How Safe is the Gas App? What You Need to Know Here

Gas is now one of the most downloaded apps among high school students. The concept of “gassing” someone up—Gen Z-speak for making them feel good about themselves—gives it its name. However, is the app truly a beneficial force? Is there a catch?

Which app is Gas?

Gas is the most popular social media app among high school students. It was the most popular free social media platform in Apple’s app store earlier this school year. Nikita Bier, one of its founders, launched a similar app in 2017 called “tbh.”

On Gas, users begin building their contacts by selecting their school and grade from a pre-populated list based on their location. After that, polls are shown to teens, and they are asked to choose which of the four contacts on the list has the best photos, who always passes the vibe check, who is the most empathetic, who always flirts, or who they would want to hold hands with in a horror movie.

What dangers does the Gas app pose?

Some of the features that have made other apps like Snapchat and Instagram risky for teens are not present in Gas. Kids cannot be contacted by strangers. Instead of writing their own possibly hurtful messages, users can only say nice things to one another by participating in polls with an ostensibly positive spin.

Nonetheless, bullying is a possibility—albeit less obvious. One possibility is that students will never appear at the top of any poll. The app tries to fix this by showing users’ names more frequently if they haven’t received any compliments recently.) Second, it’s possible to make fun of some of the supposedly positive polls. For instance, a mocking “most beautiful” designation could be given to a student who, on the basis of their appearance, is not the best.

There was a rumor that Gas was being used for human trafficking earlier this year. Even though some police departments, including the one in Piedmont, Oklahoma, have issued warnings regarding the app, that is not true.

Is the Gas app private?
The majority of the time, the answer is “yes.” The vast majority of users, who stick with the free version, cannot see who is voting for them in polls. However, for a weekly subscription fee of $6.99, users can upgrade to a premium version that provides additional features, such as clues about who is voting for them in polls based on the first letter of a name.

Is the app for Gas free?

According to Bier, more than 95% of users select the free version. However, a premium version costs $6.99 per week, which can quickly add up for a high school student.

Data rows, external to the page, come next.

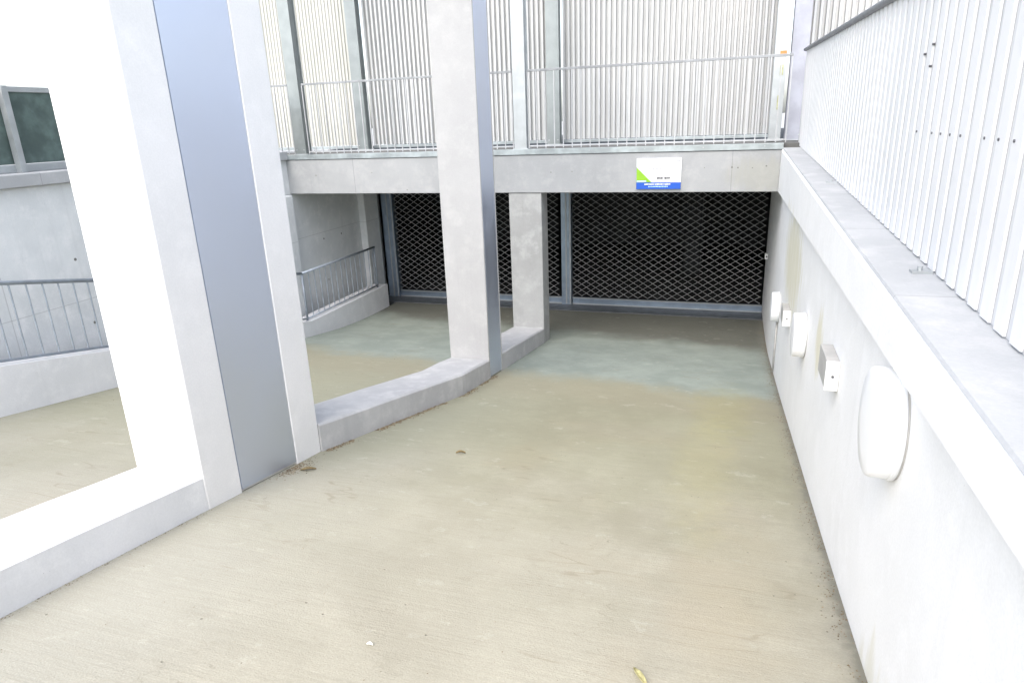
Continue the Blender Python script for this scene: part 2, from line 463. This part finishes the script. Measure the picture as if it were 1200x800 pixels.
# ------------------------------------------------------------------ information sign on the beam
t = thing('information_sign', 'white sign with lime green corner and blue footer fixed on the beam', 'sign', (-.91, 8.98, -.9))
sx0, sx1, sz0, sz1 = -1.192, -.630, -.888, -.503
mb = MB(); mb.box(sx0, sx1, 8.978, 8.997, sz0, sz1); build(mb, 'board', 'signwhite', t, bevel=.002)
mb = MB(); mb.box(sx0, sx1, 8.9745, 8.977, sz0, sz0+.085); build(mb, 'blue_band', 'signblue', t)
mb = MB(); k = [(sx0+.001, sz0+.087), (sx0+.195, sz0+.087), (sx0+.001, sz0+.275)]
mb.prism(k, 'y', 8.9745, 8.977); build(mb, 'green_corner', 'signgreen', t)
mb = MB(); mb.box(sx0+.005, sx0+.125, 8.9725, 8.974, sz0+.092, sz0+.108); build(mb, 'pale_strip', 'signpale', t)
def marks(items, name, mat, hgt):
    """blurred, unreadable print: rows of small strokes"""
    mb = MB()
    for (xa, xb, z) in items:
        x = xa
        while x < xb:
            w = random.uniform(.005, .014)
            mb.box(sx0+x, sx0+min(x+w, xb), 8.972, 8.9738, sz0+z-hgt*random.uniform(.35, .5), sz0+z+hgt*random.uniform(.35, .5))
            x += w + random.uniform(.002, .006)
    build(mb, name, mat, t)
marks([(.105, .23, .062), (.24, .435, .062)], 'footer_print', 'signwhite', .020)
marks([(.155, .40, .032)], 'footer_small_print', 'signpale', .016)
for (a, b, z) in [(.145, .19, .252), (.20, .27, .252), (.29, .32, .252), (.365, .385, .252), (.50, .56-.006, .352)]:
    marks([(a, b, z)], 'grey_print', 'signgrey', .018)
for (a, b) in ((.262, .335), (.348, .425)):
    marks([(a, b, .140)], 'dark_print', 'signdark', .030)

# ------------------------------------------------------------------ steel posts
def post(x0, x1, y0, y1, label, mat='galvdark', top=4.6, z0=WALK, plate=True):
    t = thing('steel_post', label, 'post', ((x0+x1)/2, (y0+y1)/2, z0), 'steel posts of the walkway screen')
    mb = MB()
    # channel section: front flange, web and rear flange
    mb.box(x0, x1, y0, y0+.012, z0, top); mb.box(x0, x1, y1-.012, y1, z0, top)
    xm = x1 - .02
    mb.box(xm-.010, xm, y0+.012, y1-.012, z0, top)
    build(mb, 'shaft', mat, t, bevel=.002)
    if plate:
        mb = MB(); mb.box(x0-.02, x1+.02, y0-.008, y1+.02, z0, z0+.012); build(mb, 'base_plate', 'galv', t)
        for xx in (x0+.03, x1-.03):
            mb = MB(); mb.tube((xx, y0-.006, z0+.07), (xx, y0, z0+.07), .009, 6); build(mb, 'bolt', 'galv', t)
    return t
post(-6.31, -6.125, 9.005, 9.16, 'front steel post at the far left beside the tall pillar', 'galvdark')
post(-2.845, -2.672, 9.005, 9.16, 'pale front steel post above the short column', 'galv')
post(-6.06, -5.865, 10.42, 10.56, 'rear grey post between cream and white sheets on the left', 'galvdark')
post(-2.76, -2.56, 10.42, 10.56, 'rear grey post just right of the pale front post', 'galvdark')
post(.40, .545, 9.62, 9.80, 'slim pale post with orange mark at the corner railing end', 'galv')
post(.60, .80, 9.75, 9.95, 'wide lilac grey corner post behind the end of the sheet fence', 'lilac')
t = thing('paint_mark', 'orange and yellow paint mark on the slim corner post', 'paint mark', (.47, 9.61, .5))
mb = MB(); mb.box(.465, .54, 9.611, 9.6185, .66, .72); build(mb, 'orange_cap', 'orange', t)
mb = MB(); mb.box(.478, .515, 9.613, 9.6185, .44, .56); build(mb, 'yellow_smear', 'yellow', t)
mb = MB(); mb.box(.470, .492, 9.613, 9.6185, .03, .20); build(mb, 'yellow_smear', 'yellow', t)

# ------------------------------------------------------------------ profiled screens behind the walkway
def corrugated_x(yf, x0, x1, z0, z1, pitch=.0765, depth=.034, ridge=.50, thick=.003, ph=0):
    mb = MB(); prof = []
    n = int((x1-x0)/pitch)+1
    for i in range(n):
        x = x0 + i*pitch; s = pitch*.12; w = pitch*ridge
        prof += [(x, 0), (x+w-s, 0), (x+w, 1), (x+pitch-s, 1)]
    prof = [p for p in prof if p[0] <= x1]
    for (x, d) in prof:
        for off in (0, thick):
            y = yf + d*depth + off
            mb.v.append((x, y, z0)); mb.v.append((x, y, z1))
    for i in range(len(prof)-1):
        a = 4*i; b = 4*(i+1)
        mb.f += [(a, b, b+1, a+1), (a+3, b+3, b+2, a+2), (a+1, b+1, b+3, a+3), (a+2, b+2, b, a)]
    return mb
def screen(x0, x1, label, mat='sheet', y=10.62, depth=.06, pitch=.0765, ztop=4.5, fascia=True):
    t = thing('profiled_screen', label, 'screen', ((x0+x1)/2, y, WALK), 'profiled sheet screens behind the walkway')
    build(corrugated_x(y, x0, x1, -.285, ztop, depth=depth, pitch=pitch), 'profiled_sheet', mat, t)
    mb = MB(); mb.box(x0, x1, y-.02, y+.06, -.335, -.292); build(mb, 'bottom_rail', 'trim', t, bevel=.003)
    for z in (1.1, 2.7):
        mb = MB(); mb.box(x0, x1, y+.070, y+.12, z, z+.05); build(mb, 'back_rail', 'galv', t)
screen(-9.6, -6.07, 'cream profiled sheet screen on the far left beyond the tall pillar', 'sheet_cream', pitch=.062, depth=.02)
screen(-5.86, -2.77, 'white profiled sheet screen between the two rear grey posts')
screen(-2.55, .50, 'broad white profiled sheet screen above the information sign')
screen(.82, 4.6, 'white profiled sheet screen seen above the dark handrail on the right')
mb = MB(); mb.box(-9.6, 4.6, 10.60, 10.80, -.60, -.362); tag(build(mb, 'sill_beam', 'plate'), 'dark sill under the profiled screens at walkway level', 'sill')

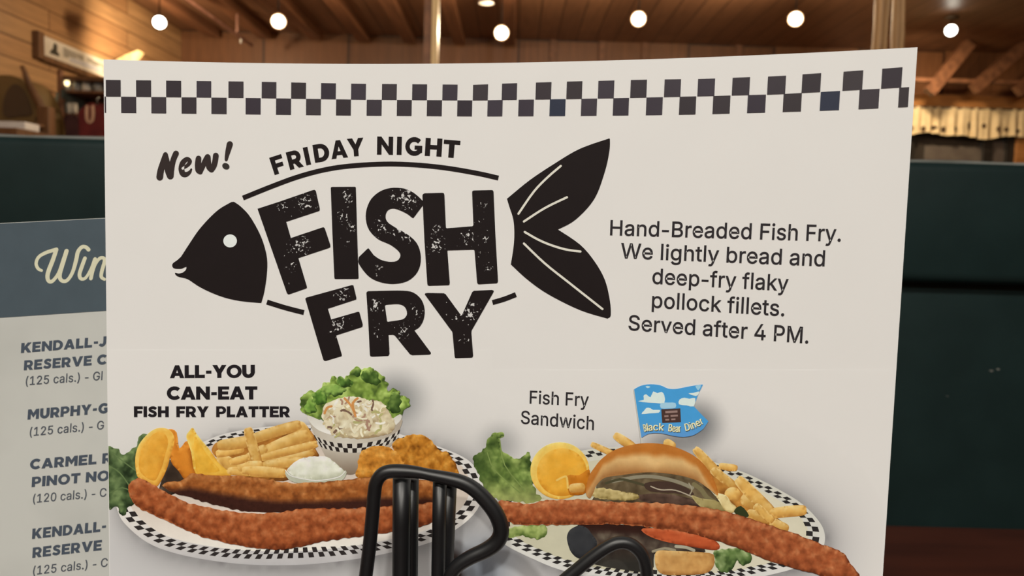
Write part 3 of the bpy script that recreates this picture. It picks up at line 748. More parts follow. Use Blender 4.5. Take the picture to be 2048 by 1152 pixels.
# heavy capitals, drawn in units of the cap height: width, then loops (each piece even-odd by itself)
def _bold():
    E = lambda cx, cy, rx, ry, a0, a1, n=10: [(cx + rx * cos(a0 + (a1 - a0) * i / n), cy + ry * sin(a0 + (a1 - a0) * i / n)) for i in range(n + 1)]
    B = {}
    B['A'] = (1.02, [[[(0, 0), (.37, 1), (.65, 1), (1.02, 0), (.73, 0), (.668, .18), (.352, .18), (.29, 0)], [(.42, .39), (.60, .39), (.51, .66)]]])
    B['E'] = (.77, [[[(0, 0), (0, 1), (.76, 1), (.76, .78), (.27, .78), (.27, .61), (.69, .61), (.69, .4), (.27, .4), (.27, .22), (.77, .22), (.77, 0)]]])
    B['F'] = (.75, [[[(0, 0), (0, 1), (.75, 1), (.75, .77), (.28, .77), (.28, .58), (.69, .58), (.69, .35), (.28, .35), (.28, 0)]]])
    B['I'] = (.28, [[[(0, 0), (0, 1), (.28, 1), (.28, 0)]]])
    B['H'] = (.92, [[[(0, 0), (0, 1), (.28, 1), (.28, .62), (.64, .62), (.64, 1), (.92, 1), (.92, 0), (.64, 0), (.64, .38), (.28, .38), (.28, 0)]]])
    B['T'] = (.84, [[[(0, 1), (.84, 1), (.84, .76), (.56, .76), (.56, 0), (.28, 0), (.28, .76), (0, .76)]]])
    B['L'] = (.70, [[[(0, 0), (0, 1), (.28, 1), (.28, .24), (.70, .24), (.70, 0)]]])
    B['N'] = (.95, [[[(0, 0), (0, 1), (.25, 1), (.68, .45), (.68, 1), (.95, 1), (.95, 0), (.71, 0), (.27, .57), (.27, 0)]]])
    B['Y'] = (.98, [[[(0, 1), (.32, 1), (.49, .66), (.67, 1), (.98, 1), (.63, .37), (.63, 0), (.35, 0), (.35, .36)]]])
    B['V'] = (1.05, [[[(0, 1), (.31, 1), (.53, .38), (.75, 1), (1.05, 1), (.66, 0), (.4, 0)]]])
    B['M'] = (1.08, [[[(0, 0), (0, 1), (.29, 1), (.54, .6), (.79, 1), (1.08, 1), (1.08, 0), (.81, 0), (.81, .58), (.54, .17), (.27, .58), (.27, 0)]]])
    B['K'] = (.95, [[[(0, 0), (0, 1), (.28, 1), (.28, .58), (.6, 1), (.93, 1), (.57, .57), (.95, 0), (.62, 0), (.38, .36), (.28, .25), (.28, 0)]]])
    B['P'] = (.84, [[[(0, 0), (0, 1), (.46, 1)] + E(.48, .65, .36, .35, pi / 2, -pi / 2) + [(.28, .30), (.28, 0)], [(.28, .77), (.45, .77)] + E(.45, .65, .11, .12, pi / 2, -pi / 2, 6) + [(.28, .53)]]])
    B['R'] = (.88, [[[(0, 0), (0, 1), (.46, 1)] + E(.48, .65, .36, .35, pi / 2, -pi * .33) + [(.88, 0), (.56, 0), (.37, .29), (.28, .29), (.28, 0)], [(.28, .77), (.45, .77)] + E(.45, .65, .11, .12, pi / 2, -pi / 2, 6) + [(.28, .53)]]])
    B['D'] = (.92, [[[(0, 0), (0, 1), (.4, 1)] + E(.4, .5, .52, .5, pi / 2, -pi / 2, 14), [(.28, .76), (.4, .76)] + E(.4, .5, .23, .26, pi / 2, -pi / 2, 10) + [(.28, .24)]]])
    B['U'] = (.90, [[[(0, 1), (.28, 1), (.28, .42)] + E(.45, .42, .17, .18, pi, 2 * pi, 8) + [(.62, 1), (.90, 1), (.90, .42)] + E(.45, .42, .45, .44, 0, -pi, 12)]])
    B['O'] = (1.08, [[E(.54, .5, .54, .52, 0, 2 * pi, 28)[:-1], E(.54, .5, .26, .27, 0, 2 * pi, 20)[:-1]]])
    B['C'] = (.93, [[stroke(E(.53, .5, .40, .39, pi * .24, pi * 1.76, 20), .26)]])
    B['G'] = (1.0, [[stroke(E(.53, .5, .40, .39, pi * .24, pi * 1.8, 20), .26)], [[(.55, .33), (.55, .55), (1.0, .55), (1.0, .17), (.74, .10), (.74, .33)]]])
    B['J'] = (.62, [[stroke(smooth_loop([(.48, 1), (.48, .62), (.47, .34), (.38, .18), (.24, .12), (.12, .16), (.03, .25)], 4, False), .26)]])
    B['S'] = (.80, [[stroke(smooth_loop([(.70, .77), (.58, .86), (.43, .885), (.27, .85), (.19, .74), (.24, .61), (.40, .53), (.56, .45), (.645, .33), (.60, .18), (.44, .115), (.24, .14), (.08, .25)], 4, False), .235)]])
    B['-'] = (.48, [[[(.06, .34), (.06, .56), (.43, .56), (.43, .34)]]])
    return B


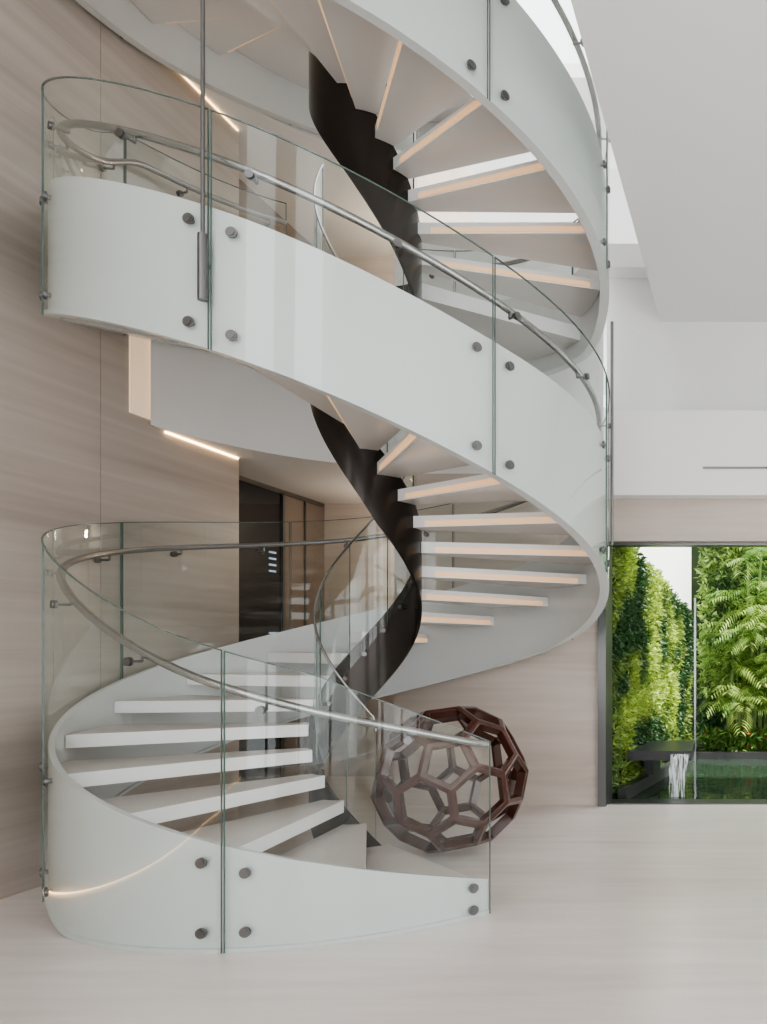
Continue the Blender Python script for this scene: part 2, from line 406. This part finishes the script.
m=MB(); m.v=[tuple(P1+Vector((0,0,-.04))),tuple(P2+Vector((0,0,-.04))),tuple(P2+Vector((0,0,gtop(1)))),tuple(P1+Vector((0,0,gtop(0)))),tuple(P1+q+Vector((0,0,-.04))),tuple(P2+q+Vector((0,0,-.04))),tuple(P2+q+Vector((0,0,gtop(1)))),tuple(P1+q+Vector((0,0,gtop(0))))]
m.f=[(0,1,2,3),(7,6,5,4),(3,2,6,7),(1,5,6,2),(0,3,7,4),(0,4,5,1)]; m.m=[0]*6
m.obj('planting_panel',M_soil,vg)
lv=Leaves()
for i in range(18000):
    t=random.random()**.9; z=random.random()*gtop(t)
    p=P1+dirw*t+Vector((0,0,z))
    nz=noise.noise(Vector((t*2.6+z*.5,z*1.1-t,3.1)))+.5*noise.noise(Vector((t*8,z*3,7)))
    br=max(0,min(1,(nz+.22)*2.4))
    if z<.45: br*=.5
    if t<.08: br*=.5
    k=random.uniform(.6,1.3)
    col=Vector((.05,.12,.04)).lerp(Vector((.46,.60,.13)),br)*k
    bulge=.02+.10*max(0,nz)+random.random()*.06
    d=(rv()+nw*.8+Vector((0,0,.1))) if br>.4 else (rv()+nw*.5+Vector((0,0,-.5)))
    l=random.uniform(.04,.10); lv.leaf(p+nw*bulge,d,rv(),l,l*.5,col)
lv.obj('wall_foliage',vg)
gw=MB(); qa=-nw*.3
pts=[(P1+q*1.1),(P2+q*1.1+dirw*.22),(P2+qa+dirw*.22),(P1+qa)]
gw.prism([(p.x,p.y) for p in pts],0,4.2); gw.obj('wall_garden_left',simple('garden_wall_white',(.9,.9,.9),.8))
boxo('garden_post',X(-.139)-.0,X(-.139)+.03,X(1.90),X(1.90)+.03,-.05,H_(90),M_steel)
pal=0
def palm(x,y,h,n,seed):
    global pal
    random.seed(seed); nm='palm_plant' if pal==0 else 'palm_plant.%03d'%pal; pal+=1
    e=empty(nm,(x,y,0)); lf=Leaves(); st=MB()
    for sidx in range(4):
        bx=random.uniform(-.12,.12); by=random.uniform(-.08,.08); hh=h*random.uniform(.4,1.0)
        lean=Vector((random.uniform(-.08,.12),random.uniform(-.1,.05),1))
        st.cyl((bx,by,0),lean,.018,hh*lean.length*.92,8)
        top=Vector((bx,by,0))+lean*hh*.9
        for k in range(n):
            az=random.uniform(0,2*math.pi); up=random.uniform(.4,1.8); fl=random.uniform(.5,.95)
            d=Vector((math.cos(az),math.sin(az)-.3,up)).normalized(); p=top.copy(); steps=15
            base=Vector((.14,.29,.06)).lerp(Vector((.44,.60,.16)),random.random())
            for s_ in range(steps):
                d=(d+Vector((0,0,-.10))).normalized(); p=p+d*fl/steps
                if y+p.y>X(2.18): p.y=X(2.18)-y
                if x+p.x<X(-.115): p.x=X(-.115)-x+random.uniform(0,.03)
                sd=d.cross(Vector((0,0,1)))
                if sd.length<.01: sd=Vector((1,0,0))
                sd.normalize(); w=.22*math.sin(math.pi*(s_+1.5)/(steps+2))+.05
                for sg in (1,-1):
                    lf.leaf(p,sd*sg+d*.7+Vector((0,0,-.25)),Vector((0,0,1))+rv()*.3,w,.024,base*random.uniform(.6,1.25))
    lf.obj('fronds',e); st.obj('stems',simple(nm+'_cane',(.2,.28,.08),.6),e)
for k,(x,z,h) in enumerate(((-.045,2.04,1.5),(-.0,2.05,2.2),(.04,2.07,2.8),(.09,2.04,1.6),(.15,2.06,2.5),(.22,2.05,2.2),(-.03,2.1,3.0),(.30,2.05,2.5),(.012,2.1,3.4))):
    palm(X(x),X(z),h,9,100+k)
random.seed(5); hb=Leaves()
for i in range(16000):
    x=random.uniform(-.145,.42); z=random.random()**1.1*4.0
    dp=random.uniform(2.20,2.255)
    nz=noise.noise(Vector((x*9,z*1.2,1)))
    br=max(0,min(1,.4+nz*1.6)); l=random.uniform(.07,.17)
    hb.leaf((X(x),X(dp),z),rv()+Vector((0,-.6,-.1)),rv(),l,l*.38,Vector((.05,.13,.04)).lerp(Vector((.38,.54,.14)),br)*random.uniform(.6,1.2))
hb.obj('garden_hedge')
gb=Leaves()
for i in range(3000):
    x=random.uniform(-.12,.42); z=random.random()*.30
    l=random.uniform(.06,.15); c=(.18,.33,.08) if random.random()>.04 else (.5,.10,.03)
    gb.leaf((X(x),X(random.uniform(1.965,2.0)),z+.02),rv()+Vector((0,-.3,.6)),rv(),l,l*.35,Vector(c)*random.uniform(.4,1.3))
gb.obj('groundcover_plants')
boxo('wall_garden_back',X(-.3),X(.9),X(2.30),X(2.33),-.2,4.5,M_soil)
boxo('garden_ground',X(-.3),X(.9),X(1.95),X(2.30),-.3,.0,M_soil)
boxo('reflecting_pool',X(-.30),X(.9),X(1.38),X(1.93),-.3,-.05,M_water)
boxo('trim_5',X(-.15),X(.9),X(1.93),X(1.95),-.1,.04,M_darkstone)
# stone trough with water spout along the green wall
sb=MB()
xw=lambda zz,o=.12: P1.x+dirw.x*((X(zz)-P1.y)/dirw.y)+o
sb.prism([(xw(1.47),X(1.47)),(X(-.112),X(1.47)),(X(-.116),X(1.63)),(xw(1.63),X(1.63))],.325,.43)
sb.prism([(xw(1.41,.13),X(1.41)),(xw(1.41,.22),X(1.41)),(xw(1.9,.22),X(1.9)),(xw(1.9,.13),X(1.9))],-.05,.08)
sb.prism([(xw(1.56,.13),X(1.56)),(xw(1.56,.24),X(1.56)),(xw(1.61,.24),X(1.61)),(xw(1.61,.13),X(1.61))],.08,.325)
sb.obj('stone_water_bench',M_darkstone)
vs=[];fs_=[]
for i in range(11):
    t=i/10
    for j in range(11):
        s_=j/10; vs.append((X(-.153)+s_*X(.036)*(1-.2*t)+.006*math.sin(i*1.3+j*2),X(1.468)-.005-.12*t**.5+.008*math.sin(j*3+i),.40-.45*t))
for i in range(10):
    for j in range(10):
        q0=i*11+j; fs_.append((q0,q0+1,q0+12,q0+11))
mesh_obj('waterfall',vs,fs_,M_fall,None,True)
# ------------------------------------------------------------ lights
w=bpy.data.worlds.new('World'); scene.world=w; w.use_nodes=True
bg=w.node_tree.nodes['Background']; bg.inputs[0].default_value=(.95,.97,1,1); bg.inputs[1].default_value=2.2
sl=bpy.data.lights.new('sun','SUN'); sl.energy=6; sl.angle=.03; sl.color=(1,.95,.86)
so=bpy.data.objects.new('sun',sl); scene.collection.objects.link(so)
so.rotation_euler=Vector((-.55,.22,-1)).to_track_quat('-Z','Y').to_euler()
for i,hh in enumerate((150,560)):
    pl=bpy.data.lights.new('hall_fill','POINT'); pl.energy=9; pl.color=(1,.86,.70); pl.shadow_soft_size=.06  # added fill light to brighten the hall, no visible fixture
    po=bpy.data.objects.new('hall_fill',pl); po.location=(X(-.66),X(1.50),H_(hh)); scene.collection.objects.link(po)
# ------------------------------------------------------------ camera
cd=bpy.data.cameras.new('camera'); cam=bpy.data.objects.new('camera',cd); scene.collection.objects.link(cam)
cam.location=(0,0,EYE); cam.rotation_euler=(math.pi/2,0,0)
cd.sensor_fit='HORIZONTAL'; cd.sensor_width=36; cd.lens=36*766/767
cd.shift_x=(383.5-750)/767; cd.shift_y=(645-512)/767; cd.clip_start=.05
scene.camera=cam
try: scene.cycles.transparent_max_bounces=32
except Exception: pass
scene.view_settings.view_transform='AgX'
scene.view_settings.look='AgX - Medium High Contrast'
scene.view_settings.exposure=.72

Experts wonder if Gas is trying to capitalize on teenagers’ anxieties by convincing them that the premium version will help them better understand how their peers view them.

Spencer Greenhalgh, an assistant professor in the school of information sciences at the University of Kentucky, stated, “It feels a little exploitative to me.” They want to know what their friends think of them because they are aware that teenagers are insecure.